── Source excerpt ──
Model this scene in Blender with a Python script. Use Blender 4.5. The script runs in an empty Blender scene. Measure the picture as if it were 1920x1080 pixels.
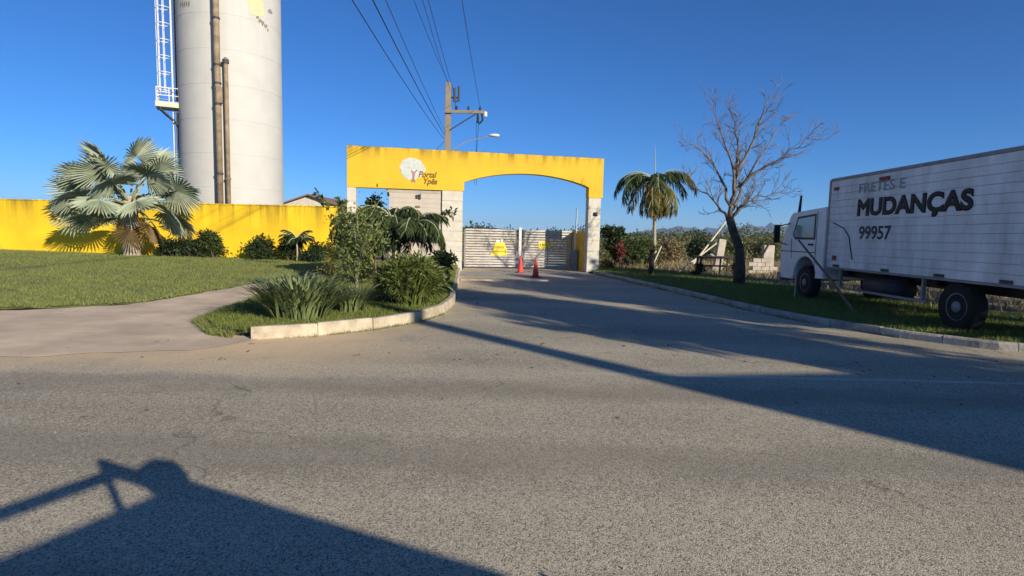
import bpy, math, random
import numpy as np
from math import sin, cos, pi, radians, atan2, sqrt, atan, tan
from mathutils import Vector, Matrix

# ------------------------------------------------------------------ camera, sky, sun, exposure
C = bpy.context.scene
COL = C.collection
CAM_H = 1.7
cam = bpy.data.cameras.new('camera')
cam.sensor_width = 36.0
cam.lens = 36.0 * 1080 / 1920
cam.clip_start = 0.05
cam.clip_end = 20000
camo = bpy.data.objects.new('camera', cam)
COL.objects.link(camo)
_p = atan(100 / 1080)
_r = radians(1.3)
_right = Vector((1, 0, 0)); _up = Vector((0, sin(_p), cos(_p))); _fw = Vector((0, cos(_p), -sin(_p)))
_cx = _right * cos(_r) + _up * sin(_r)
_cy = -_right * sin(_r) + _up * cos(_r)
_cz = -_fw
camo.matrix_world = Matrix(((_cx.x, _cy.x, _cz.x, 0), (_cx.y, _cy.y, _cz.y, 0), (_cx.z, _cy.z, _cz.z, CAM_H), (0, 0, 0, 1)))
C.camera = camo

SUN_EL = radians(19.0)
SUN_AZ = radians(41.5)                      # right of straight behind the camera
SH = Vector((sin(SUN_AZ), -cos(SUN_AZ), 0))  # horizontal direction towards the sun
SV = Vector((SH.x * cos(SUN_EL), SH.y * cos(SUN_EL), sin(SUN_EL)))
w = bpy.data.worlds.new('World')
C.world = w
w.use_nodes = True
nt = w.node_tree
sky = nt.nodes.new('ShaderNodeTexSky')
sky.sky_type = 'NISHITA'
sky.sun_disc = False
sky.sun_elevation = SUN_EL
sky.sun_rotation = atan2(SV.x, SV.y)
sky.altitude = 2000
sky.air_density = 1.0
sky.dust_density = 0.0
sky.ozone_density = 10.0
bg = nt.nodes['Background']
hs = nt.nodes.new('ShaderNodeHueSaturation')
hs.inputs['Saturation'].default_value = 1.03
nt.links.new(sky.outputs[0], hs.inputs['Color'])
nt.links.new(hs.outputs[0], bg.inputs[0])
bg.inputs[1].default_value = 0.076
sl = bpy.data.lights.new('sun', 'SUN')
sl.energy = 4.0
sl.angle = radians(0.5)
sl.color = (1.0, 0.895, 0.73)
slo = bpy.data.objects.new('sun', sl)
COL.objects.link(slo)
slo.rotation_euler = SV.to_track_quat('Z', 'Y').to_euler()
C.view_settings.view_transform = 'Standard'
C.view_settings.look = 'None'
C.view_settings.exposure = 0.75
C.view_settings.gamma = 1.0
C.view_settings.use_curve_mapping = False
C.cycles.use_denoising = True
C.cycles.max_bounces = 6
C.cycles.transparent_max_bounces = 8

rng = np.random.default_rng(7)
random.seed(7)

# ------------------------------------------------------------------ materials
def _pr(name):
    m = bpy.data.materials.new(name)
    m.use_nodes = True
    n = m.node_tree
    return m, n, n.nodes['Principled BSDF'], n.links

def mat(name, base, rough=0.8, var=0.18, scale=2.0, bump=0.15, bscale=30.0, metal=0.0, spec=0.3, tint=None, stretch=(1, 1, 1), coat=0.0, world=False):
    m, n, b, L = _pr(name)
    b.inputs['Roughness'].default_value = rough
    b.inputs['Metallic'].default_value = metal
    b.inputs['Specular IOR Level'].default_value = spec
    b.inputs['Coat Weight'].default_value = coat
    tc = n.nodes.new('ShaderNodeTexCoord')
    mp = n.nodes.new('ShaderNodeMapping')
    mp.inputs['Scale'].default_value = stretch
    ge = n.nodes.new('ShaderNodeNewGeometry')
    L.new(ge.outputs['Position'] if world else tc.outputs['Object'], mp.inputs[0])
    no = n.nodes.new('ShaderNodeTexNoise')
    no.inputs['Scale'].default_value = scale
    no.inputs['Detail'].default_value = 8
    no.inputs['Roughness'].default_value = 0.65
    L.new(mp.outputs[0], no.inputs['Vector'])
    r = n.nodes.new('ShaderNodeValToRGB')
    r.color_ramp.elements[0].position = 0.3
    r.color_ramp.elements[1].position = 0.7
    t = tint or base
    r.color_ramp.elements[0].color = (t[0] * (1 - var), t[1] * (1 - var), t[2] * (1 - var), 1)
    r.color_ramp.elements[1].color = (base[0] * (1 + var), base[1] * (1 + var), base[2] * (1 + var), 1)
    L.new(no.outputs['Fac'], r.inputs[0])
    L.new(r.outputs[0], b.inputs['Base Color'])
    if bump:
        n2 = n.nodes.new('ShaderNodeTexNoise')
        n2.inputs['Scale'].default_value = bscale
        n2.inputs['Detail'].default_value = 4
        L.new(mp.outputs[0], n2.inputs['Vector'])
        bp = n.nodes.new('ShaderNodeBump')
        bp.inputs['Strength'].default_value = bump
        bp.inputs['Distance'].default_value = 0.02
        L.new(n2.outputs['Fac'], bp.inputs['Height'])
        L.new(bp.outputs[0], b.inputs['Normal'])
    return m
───
Work to be completed
Of the lines in this listing, report how many contain the string "scene", and give the number only.

Written answer
2